Album Review: Natural Snow Buildings – The Centauri Agent

[Vulpiano; 2010]

Natural Snow Buildings is Mehdi Ameziane and Solange Gularte, whose latest double LP The Centauri Agent showcases an impressive shift in approach to genre that makes this release their best since 2004’s The Dance of the Moon & Sun. Clocking in at just under an hour and a half, this record is certainly a behemoth by casual standards. But at no point throughout it’s lengthy entirety do your senses feel overwhelmed. In fact, the album is shorter than some of their past releases, which does gives it an advantage in accessibility. Likewise, The Centauri Agent‘s length has allowed the band to place its musical talents in a more focused and concrete environment. Last year’s The Shadow Kingdom, while generally praised, fell victim to a thematic discontinuity, almost making it appear like a hodgepodge of tracks which floated around one another but never connected as a whole. The Centauri Agent resolves this issue by stepping outside of the pysch-folk schtick the band’s work has been cornered into lately, allowing them the opportunity to develop a sound that is uniquely their own.

As the title and cover art perhaps suggest, avoiding the realm of clichéd cosmic terminology to describe the sound of this record was a trial in itself – so bear with me here. Disc one opens with the sprawling 41-minute epic “Our Man from Centauri” which serves as a wonderful outline for the extraterrestrial landscape of the record. The track wavers off into “The Accidental Remote Viewer” before dissipating into infinite space. The combination and placement of these two tracks ingeniously unravels a transcendent journey from the fringes of Earth’s atmosphere towards that of the heavens. This odyssey is continued further on disc two with “Stuttering Probe” and “The Storm of Resurrection.” Surprisingly, the record boasts fewer folk-oriented songs than on previous efforts. Even tracks that retain some of those lyrical and acoustical elements succumb to a surrounding sonic blanket. The appropriately titled “Black Holes” mixes the two genres in a manner that leaves the listener with the impression that something both beautiful and destructive has taken place. “Memories found in a bill from a small animal vet” finally finds a Natural Snow Buildings album coming full-circle with a closing mediation on a minute physical remnant before the track decomposes into a silent emptiness.

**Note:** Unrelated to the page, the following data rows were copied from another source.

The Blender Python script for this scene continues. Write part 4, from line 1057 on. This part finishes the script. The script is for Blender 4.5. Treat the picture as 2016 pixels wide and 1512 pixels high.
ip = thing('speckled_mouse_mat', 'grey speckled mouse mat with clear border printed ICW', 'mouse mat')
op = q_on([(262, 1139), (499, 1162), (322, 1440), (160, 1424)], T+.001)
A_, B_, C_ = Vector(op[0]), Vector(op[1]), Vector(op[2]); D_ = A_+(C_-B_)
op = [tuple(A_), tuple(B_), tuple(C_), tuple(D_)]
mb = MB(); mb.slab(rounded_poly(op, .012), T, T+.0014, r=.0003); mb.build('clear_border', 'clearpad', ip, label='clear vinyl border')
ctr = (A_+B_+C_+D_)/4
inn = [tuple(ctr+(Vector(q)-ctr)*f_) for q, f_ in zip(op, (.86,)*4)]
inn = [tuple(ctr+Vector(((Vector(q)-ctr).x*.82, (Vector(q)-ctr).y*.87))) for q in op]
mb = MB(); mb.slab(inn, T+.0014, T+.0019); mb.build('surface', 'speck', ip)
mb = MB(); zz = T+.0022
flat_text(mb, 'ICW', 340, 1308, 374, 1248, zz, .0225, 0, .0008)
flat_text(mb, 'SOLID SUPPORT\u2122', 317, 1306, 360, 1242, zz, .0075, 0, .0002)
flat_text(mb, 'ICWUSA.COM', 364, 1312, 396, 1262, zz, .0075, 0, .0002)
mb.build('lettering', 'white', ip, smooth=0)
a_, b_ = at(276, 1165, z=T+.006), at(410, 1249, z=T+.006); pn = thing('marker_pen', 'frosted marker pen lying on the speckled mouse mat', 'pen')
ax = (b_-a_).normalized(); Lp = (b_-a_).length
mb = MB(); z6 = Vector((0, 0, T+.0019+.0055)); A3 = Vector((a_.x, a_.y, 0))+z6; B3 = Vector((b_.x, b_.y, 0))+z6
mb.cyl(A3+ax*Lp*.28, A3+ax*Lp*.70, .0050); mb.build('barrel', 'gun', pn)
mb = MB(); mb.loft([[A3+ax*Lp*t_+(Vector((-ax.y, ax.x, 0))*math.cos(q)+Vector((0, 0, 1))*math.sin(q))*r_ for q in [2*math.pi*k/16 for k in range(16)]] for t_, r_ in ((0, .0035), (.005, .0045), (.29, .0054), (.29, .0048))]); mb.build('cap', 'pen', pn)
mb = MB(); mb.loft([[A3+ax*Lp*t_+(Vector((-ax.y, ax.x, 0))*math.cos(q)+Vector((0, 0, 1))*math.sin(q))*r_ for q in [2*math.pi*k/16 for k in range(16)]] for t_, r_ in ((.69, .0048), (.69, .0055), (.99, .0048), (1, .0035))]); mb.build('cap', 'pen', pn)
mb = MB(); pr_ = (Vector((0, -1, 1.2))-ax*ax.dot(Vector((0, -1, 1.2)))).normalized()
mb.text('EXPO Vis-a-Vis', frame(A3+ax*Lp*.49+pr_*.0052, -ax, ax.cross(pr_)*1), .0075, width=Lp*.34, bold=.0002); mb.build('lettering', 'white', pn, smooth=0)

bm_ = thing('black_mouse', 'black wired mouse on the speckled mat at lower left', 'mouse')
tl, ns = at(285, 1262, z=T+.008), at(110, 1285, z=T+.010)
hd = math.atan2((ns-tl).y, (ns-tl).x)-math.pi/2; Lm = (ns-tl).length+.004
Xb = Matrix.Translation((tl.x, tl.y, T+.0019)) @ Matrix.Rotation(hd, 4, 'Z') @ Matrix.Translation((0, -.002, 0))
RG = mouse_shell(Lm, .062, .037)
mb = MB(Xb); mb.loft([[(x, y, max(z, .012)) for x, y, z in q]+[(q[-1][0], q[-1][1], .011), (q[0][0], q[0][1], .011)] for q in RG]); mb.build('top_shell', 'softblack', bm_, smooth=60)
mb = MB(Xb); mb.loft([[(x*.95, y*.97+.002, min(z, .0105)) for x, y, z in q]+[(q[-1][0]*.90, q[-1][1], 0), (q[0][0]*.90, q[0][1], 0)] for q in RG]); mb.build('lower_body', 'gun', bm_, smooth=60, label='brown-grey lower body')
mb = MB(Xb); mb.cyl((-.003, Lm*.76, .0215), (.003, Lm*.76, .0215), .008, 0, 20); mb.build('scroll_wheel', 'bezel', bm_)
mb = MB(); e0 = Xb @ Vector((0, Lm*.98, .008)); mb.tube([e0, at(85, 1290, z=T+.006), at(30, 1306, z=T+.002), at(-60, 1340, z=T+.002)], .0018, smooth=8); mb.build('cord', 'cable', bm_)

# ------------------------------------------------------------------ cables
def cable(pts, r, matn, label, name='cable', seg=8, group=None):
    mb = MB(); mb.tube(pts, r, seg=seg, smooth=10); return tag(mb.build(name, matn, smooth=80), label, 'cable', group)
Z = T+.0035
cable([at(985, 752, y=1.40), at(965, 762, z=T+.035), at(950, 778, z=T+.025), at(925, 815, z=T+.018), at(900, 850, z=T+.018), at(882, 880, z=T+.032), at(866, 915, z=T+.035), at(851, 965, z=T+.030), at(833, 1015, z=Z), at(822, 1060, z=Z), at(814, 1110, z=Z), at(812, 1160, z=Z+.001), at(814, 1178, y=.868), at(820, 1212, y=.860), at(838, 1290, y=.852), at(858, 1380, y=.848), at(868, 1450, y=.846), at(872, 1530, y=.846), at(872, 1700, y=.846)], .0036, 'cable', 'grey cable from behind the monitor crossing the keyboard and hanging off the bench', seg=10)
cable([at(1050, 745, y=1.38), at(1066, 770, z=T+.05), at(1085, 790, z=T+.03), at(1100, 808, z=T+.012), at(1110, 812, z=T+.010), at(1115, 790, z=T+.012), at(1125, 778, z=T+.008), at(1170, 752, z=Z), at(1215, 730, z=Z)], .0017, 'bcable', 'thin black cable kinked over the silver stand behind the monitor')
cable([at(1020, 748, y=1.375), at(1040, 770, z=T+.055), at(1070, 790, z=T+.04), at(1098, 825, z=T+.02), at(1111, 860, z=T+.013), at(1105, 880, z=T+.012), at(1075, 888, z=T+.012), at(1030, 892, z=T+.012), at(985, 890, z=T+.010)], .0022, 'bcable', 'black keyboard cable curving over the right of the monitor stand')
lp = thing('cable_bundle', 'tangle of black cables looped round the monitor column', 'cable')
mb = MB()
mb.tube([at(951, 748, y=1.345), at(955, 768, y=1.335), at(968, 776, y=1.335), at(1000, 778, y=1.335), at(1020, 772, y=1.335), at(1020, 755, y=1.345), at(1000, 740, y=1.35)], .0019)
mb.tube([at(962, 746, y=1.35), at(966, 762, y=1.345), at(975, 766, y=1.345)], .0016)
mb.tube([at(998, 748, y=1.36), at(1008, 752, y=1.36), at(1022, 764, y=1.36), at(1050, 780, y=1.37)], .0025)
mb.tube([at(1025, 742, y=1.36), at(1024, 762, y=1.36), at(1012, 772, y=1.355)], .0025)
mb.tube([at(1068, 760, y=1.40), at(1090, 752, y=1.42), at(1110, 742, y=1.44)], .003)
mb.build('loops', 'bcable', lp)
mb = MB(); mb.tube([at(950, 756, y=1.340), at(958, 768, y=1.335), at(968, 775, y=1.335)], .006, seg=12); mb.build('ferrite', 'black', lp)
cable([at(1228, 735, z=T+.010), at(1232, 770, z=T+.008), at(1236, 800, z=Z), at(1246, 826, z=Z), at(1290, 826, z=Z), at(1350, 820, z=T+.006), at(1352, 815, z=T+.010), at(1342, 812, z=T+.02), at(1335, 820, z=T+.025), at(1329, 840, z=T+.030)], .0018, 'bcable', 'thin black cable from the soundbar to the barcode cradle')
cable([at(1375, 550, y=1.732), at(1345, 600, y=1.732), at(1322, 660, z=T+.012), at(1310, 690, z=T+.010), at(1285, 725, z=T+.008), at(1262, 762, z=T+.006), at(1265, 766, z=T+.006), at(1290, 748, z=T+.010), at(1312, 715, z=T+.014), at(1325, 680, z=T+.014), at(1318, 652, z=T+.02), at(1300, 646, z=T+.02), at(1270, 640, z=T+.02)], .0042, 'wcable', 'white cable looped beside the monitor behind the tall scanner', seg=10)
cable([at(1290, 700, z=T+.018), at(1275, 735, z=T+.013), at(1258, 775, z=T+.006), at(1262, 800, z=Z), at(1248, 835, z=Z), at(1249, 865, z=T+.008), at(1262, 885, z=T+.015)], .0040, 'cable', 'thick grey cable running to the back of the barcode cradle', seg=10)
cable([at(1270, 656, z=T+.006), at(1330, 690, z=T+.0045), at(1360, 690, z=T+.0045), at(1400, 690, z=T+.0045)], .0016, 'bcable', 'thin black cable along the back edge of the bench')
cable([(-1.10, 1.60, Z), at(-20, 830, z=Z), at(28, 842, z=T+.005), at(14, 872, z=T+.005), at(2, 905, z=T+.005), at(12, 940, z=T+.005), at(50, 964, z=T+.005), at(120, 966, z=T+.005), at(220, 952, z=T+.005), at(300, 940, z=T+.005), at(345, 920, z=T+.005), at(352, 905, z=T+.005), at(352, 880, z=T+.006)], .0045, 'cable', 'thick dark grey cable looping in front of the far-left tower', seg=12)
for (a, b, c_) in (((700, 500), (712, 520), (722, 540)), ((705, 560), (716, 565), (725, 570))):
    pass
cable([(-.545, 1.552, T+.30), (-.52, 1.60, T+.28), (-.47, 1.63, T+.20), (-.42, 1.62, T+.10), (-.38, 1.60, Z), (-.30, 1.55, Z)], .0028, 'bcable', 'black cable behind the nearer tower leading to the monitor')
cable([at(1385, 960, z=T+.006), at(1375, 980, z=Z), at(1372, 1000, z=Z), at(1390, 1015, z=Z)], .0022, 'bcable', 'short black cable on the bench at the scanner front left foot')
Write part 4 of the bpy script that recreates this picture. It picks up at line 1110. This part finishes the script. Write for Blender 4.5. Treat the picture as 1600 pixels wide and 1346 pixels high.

It is these sort of subtle developments that make this release so defining for the French-duo. The Centauri Agent arrives at just the right moment in what has been one of the most consistently improving discographies in recent memory. In today’s musical environment where innovation and musical maturity are hard-pressed towards artists and their subsequent releases, Natural Snow Buildings’ evolution has never seemed contrived or forced. Excuse the pun, but their ability to naturally hone their craft since their 1999 full-blown drone debut Tracks on the Bloody Snow has enabled the two to become a bastion for how delicately such musical talent should be treated. It is fair to say that Ameziane and Gularte appear to ebb and flow between the elements they are comfortable with, but these styles have never combined so well as they have on The Centauri Agent. Feel free to call such an alternating routine somewhat self-indulgent, but this album reminds us of why truly independent music is so important and refreshing.